WRITTEN REQUEST: Please print exactly the lines below, from the start of the material up to and including the line with "return [x/12.92 if", but none of the pictures.

SOURCE EXCERPT:
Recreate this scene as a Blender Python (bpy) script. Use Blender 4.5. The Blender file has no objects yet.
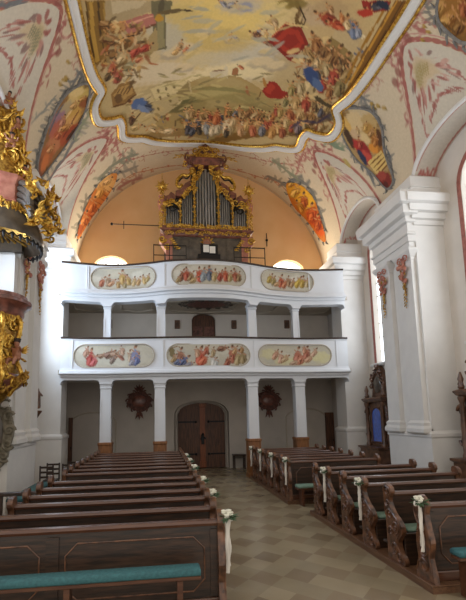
import bpy, bmesh, math, random
import numpy as np
from mathutils import Vector, Matrix
PI = math.pi
rng = random.Random(7)
COL = bpy.context.scene.collection

# ------------------------------------------------------------------ materials
def srgb(h):
    c = [int(h[i:i+2], 16)/255 for i in (0, 2, 4)]
    return [x/12.92 if x <= .04045 else ((x+.055)/1.055)**2.4 for x in c]

def mat(name, col, rough=.6, metal=0., var=.08, scale=6., bump=0., col2=None, stretch=None, detail=4, bscale=None, coat=0.):
    m = bpy.data.materials.new(name); m.use_nodes = True
    nt = m.node_tree; b = nt.nodes['Principled BSDF']
    b.inputs['Roughness'].default_value = rough; b.inputs['Metallic'].default_value = metal
    if coat: b.inputs['Coat Weight'].default_value = coat
    c = srgb(col) if isinstance(col, str) else col
    c2 = srgb(col2) if col2 else [x*(1-var*2) for x in c]
    tc = nt.nodes.new('ShaderNodeTexCoord'); mp = nt.nodes.new('ShaderNodeMapping')
    if stretch: mp.inputs['Scale'].default_value = stretch
    nt.links.new(tc.outputs['Object'], mp.inputs['Vector'])
    nz = nt.nodes.new('ShaderNodeTexNoise'); nz.inputs['Scale'].default_value = scale; nz.inputs['Detail'].default_value = detail
    nt.links.new(mp.outputs[0], nz.inputs['Vector'])
    cr = nt.nodes.new('ShaderNodeValToRGB')
    cr.color_ramp.elements[0].position = .35; cr.color_ramp.elements[1].position = .65
    cr.color_ramp.elements[0].color = (*c2, 1); cr.color_ramp.elements[1].color = (*c, 1)
    nt.links.new(nz.outputs['Fac'], cr.inputs['Fac']); nt.links.new(cr.outputs[0], b.inputs['Base Color'])
    if bump:
        n2 = nt.nodes.new('ShaderNodeTexNoise'); n2.inputs['Scale'].default_value = bscale or scale*3
        nt.links.new(mp.outputs[0], n2.inputs['Vector'])
        bp = nt.nodes.new('ShaderNodeBump'); bp.inputs['Strength'].default_value = bump; bp.inputs['Distance'].default_value = .02
        nt.links.new(n2.outputs['Fac'], bp.inputs['Height']); nt.links.new(bp.outputs[0], b.inputs['Normal'])
    return m

def paint_mat(name, rough=.85):
    m = bpy.data.materials.new(name); m.use_nodes = True; nt = m.node_tree; b = nt.nodes['Principled BSDF']
    b.inputs['Roughness'].default_value = rough
    a = nt.nodes.new('ShaderNodeAttribute'); a.attribute_name = 'paint'
    tc = nt.nodes.new('ShaderNodeTexCoord')
    nz = nt.nodes.new('ShaderNodeTexNoise'); nz.inputs['Scale'].default_value = 14; nz.inputs['Detail'].default_value = 6
    nt.links.new(tc.outputs['Object'], nz.inputs['Vector'])
    mr = nt.nodes.new('ShaderNodeMapRange'); mr.inputs['To Min'].default_value = .86; mr.inputs['To Max'].default_value = 1.12
    nt.links.new(nz.outputs['Fac'], mr.inputs['Value'])
    mx = nt.nodes.new('ShaderNodeVectorMath'); mx.operation = 'SCALE'
    nt.links.new(a.outputs['Color'], mx.inputs[0]); nt.links.new(mr.outputs[0], mx.inputs['Scale'])
    nt.links.new(mx.outputs[0], b.inputs['Base Color'])
    return m

def emit_mat(name, col, s):
    m = bpy.data.materials.new(name); m.use_nodes = True; nt = m.node_tree; b = nt.nodes['Principled BSDF']
    b.inputs['Base Color'].default_value = (.8, .85, .9, 1); b.inputs['Roughness'].default_value = .2
    b.inputs['Emission Color'].default_value = (*col, 1); b.inputs['Emission Strength'].default_value = s
    return m

def floor_mat():
    m = bpy.data.materials.new('limestone_tiles'); m.use_nodes = True; nt = m.node_tree; b = nt.nodes['Principled BSDF']
    tc = nt.nodes.new('ShaderNodeTexCoord'); sx = nt.nodes.new('ShaderNodeSeparateXYZ'); nt.links.new(tc.outputs['Object'], sx.inputs[0])
    def mth(op, a, b_=None):
        n = nt.nodes.new('ShaderNodeMath'); n.operation = op
        for i, q in enumerate((a, b_)):
            if q is None: continue
            if isinstance(q, (int, float)): n.inputs[i].default_value = q
            else: nt.links.new(q, n.inputs[i])
        return n.outputs[0]
    # rhombic lattice of slabs in three limestone tones
    T = .34
    ia = mth('FLOOR', mth('ADD', mth('DIVIDE', sx.outputs['X'], T*1.5), mth('DIVIDE', sx.outputs['Y'], T*1.732)))
    ib = mth('FLOOR', mth('SUBTRACT', mth('DIVIDE', sx.outputs['X'], T*1.5), mth('DIVIDE', sx.outputs['Y'], T*1.732)))
    tone = mth('FLOORED_MODULO', mth('ADD', ia, mth('MULTIPLY', ib, 2)), 3) if False else mth('PINGPONG', mth('ADD', ia, mth('MULTIPLY', ib, 2)), 1.5)
    cm = nt.nodes.new('ShaderNodeCombineXYZ'); nt.links.new(ia, cm.inputs[0]); nt.links.new(ib, cm.inputs[1])
    ch = nt.nodes.new('ShaderNodeMix'); ch.data_type = 'RGBA'; nt.links.new(mth('DIVIDE', tone, 1.5), ch.inputs[0])
    ch.inputs[6].default_value = (*srgb('7d6e58'), 1); ch.inputs[7].default_value = (*srgb('94886f'), 1)
    wn = nt.nodes.new('ShaderNodeTexWhiteNoise'); nt.links.new(cm.outputs[0], wn.inputs['Vector'])
    nz = nt.nodes.new('ShaderNodeTexNoise'); nz.inputs['Scale'].default_value = 3; nz.inputs['Detail'].default_value = 6
    nt.links.new(tc.outputs['Object'], nz.inputs['Vector'])
    ad = nt.nodes.new('ShaderNodeMath'); ad.operation = 'ADD'
    nt.links.new(wn.outputs['Value'], ad.inputs[0]); nt.links.new(nz.outputs['Fac'], ad.inputs[1])
    mr = nt.nodes.new('ShaderNodeMapRange'); mr.inputs['From Max'].default_value = 2; mr.inputs['To Min'].default_value = .74; mr.inputs['To Max'].default_value = 1.2
    nt.links.new(ad.outputs[0], mr.inputs['Value'])
    mx = nt.nodes.new('ShaderNodeVectorMath'); mx.operation = 'SCALE'
    nt.links.new(ch.outputs[2], mx.inputs[0]); nt.links.new(mr.outputs[0], mx.inputs['Scale'])
    nt.links.new(mx.outputs[0], b.inputs['Base Color']); b.inputs['Roughness'].default_value = .26
    return m

M = dict(
 stucco=mat('white_stucco', 'd6d3cf', .75, var=.03, scale=2, bump=.05),
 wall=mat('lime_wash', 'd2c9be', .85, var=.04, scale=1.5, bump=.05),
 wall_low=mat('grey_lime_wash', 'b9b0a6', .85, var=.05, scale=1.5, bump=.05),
 peach=mat('ochre_wall', 'e9bf8c', .85, var=.05, scale=.8, col2='e2b47e'),  # even warm peach tone over the whole upper back wall
 white=mat('gallery_white_paint', 'd4d6da', .5, var=.02, scale=2),
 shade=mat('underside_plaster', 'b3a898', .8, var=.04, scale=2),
 wood=mat('dark_pew_oak', '402b1e', .42, var=.3, scale=5, col2='20160f', stretch=(.6, 6, 6), bump=.1, coat=.12),
 wood_rail=mat('worn_rail_oak', '5c3a27', .3, var=.2, scale=5, col2='48291c', stretch=(.6, 6, 6), coat=.3),
 carve=mat('carved_oak', '734c33', .4, var=.3, scale=9, col2='382318', bump=.2, coat=.2),
 base=mat('ochre_oak', '8a5a30', .45, var=.2, scale=4, col2='6b4020', stretch=(4, 4, .7)),
 door=mat('old_door_oak', '664029', .55, var=.3, scale=4, col2='40281b', stretch=(6, 6, .6), bump=.15),
 door_lit=mat('lit_door_oak', '8c4a22', .5, var=.2, scale=4, stretch=(6, 6, .6)),  # door oak with the orange light on the centre post put into its colour
 plat=mat('platform_boards', '6a4a32', .5, var=.2, scale=4, col2='503420', stretch=(6, .6, 6)),
 gold=mat('gilding', 'e6bd58', .34, .75, var=.25, scale=14, col2='9c6a1c', bump=.3),
 gold2=mat('dull_gilding', 'c29a48', .42, .65, var=.25, scale=14, col2='7c5420', bump=.3),
 pink=mat('red_marble', '8c5646', .35, var=.3, scale=6, col2='553228', detail=8, coat=.2),
 pinkl=mat('pale_red_marble', 'b87c68', .4, var=.2, scale=5, col2='9a5c4c', detail=8),
 brown=mat('brown_marble', '5c5144', .4, var=.3, scale=4, col2='3c342c', detail=8, coat=.2),
 tin=mat('pipe_tin', 'aeb0b2', .3, .6, var=.15, scale=3, col2='88888a', stretch=(5, 5, .5)),
 black=mat('black_iron', '1c1a1a', .5, .5),
 dark=mat('dark_gap', '0d0b0a', .9),
 teal=mat('teal_upholstery', '386a70', .75, var=.15, scale=30, bump=.2),
 green=mat('grey_green_upholstery', '6c8474', .8, var=.12, scale=30, bump=.2),
 stone=mat('grey_stone', '8a8272', .8, var=.25, scale=7, col2='5e5848', bump=.4),
 altar=mat('altar_walnut', '6e4c36', .4, var=.3, scale=6, col2='432c1f', bump=.2, coat=.2),
 blue=mat('blue_glass', '3a62c0', .15, var=.2, scale=8, coat=.5),
 skin=mat('painted_flesh', '9a6448', .5, var=.1),
 hair=mat('dark_hair', '2a1c14', .7),
 red=mat('red_drapery', '7a2c24', .6, var=.2),
 pinkpaint=mat('rose_paint', 'a8685c', .8, var=.15, scale=8),
 greyp=mat('grisaille_stucco', '85827e', .8, var=.2, scale=8),
 crest=mat('crest_red_brown', '7c4e40', .6, var=.3, scale=9, col2='4c302a', bump=.3),
 ribbon=mat('ivory_ribbon', 'd8d2c8', .5, var=.04),
 petal=mat('white_petals', 'dedccc', .6, var=.08, scale=20),
 leaf=mat('leaf_green', '3f5a3a', .5, var=.25, scale=20),
 paper=mat('white_paper', 'e4e2dc', .7, var=.02),
 metal=mat('steel', '888a8c', .3, .9),
 fresco=paint_mat('fresco_pigment'),
 daylight=emit_mat('daylit_glass', (.86, .93, 1.), 2.6),
 daylight2=emit_mat('daylit_glass_west', (1., .97, .9), 5.),
 tiles=floor_mat(),
)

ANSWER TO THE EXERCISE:
Recreate this scene as a Blender Python (bpy) script. Use Blender 4.5. The Blender file has no objects yet.
import bpy, bmesh, math, random
import numpy as np
from mathutils import Vector, Matrix
PI = math.pi
rng = random.Random(7)
COL = bpy.context.scene.collection

# ------------------------------------------------------------------ materials
def srgb(h):
    c = [int(h[i:i+2], 16)/255 for i in (0, 2, 4)]
    return [x/12.92 if x <= .04045 else ((x+.055)/1.055)**2.4 for x in c]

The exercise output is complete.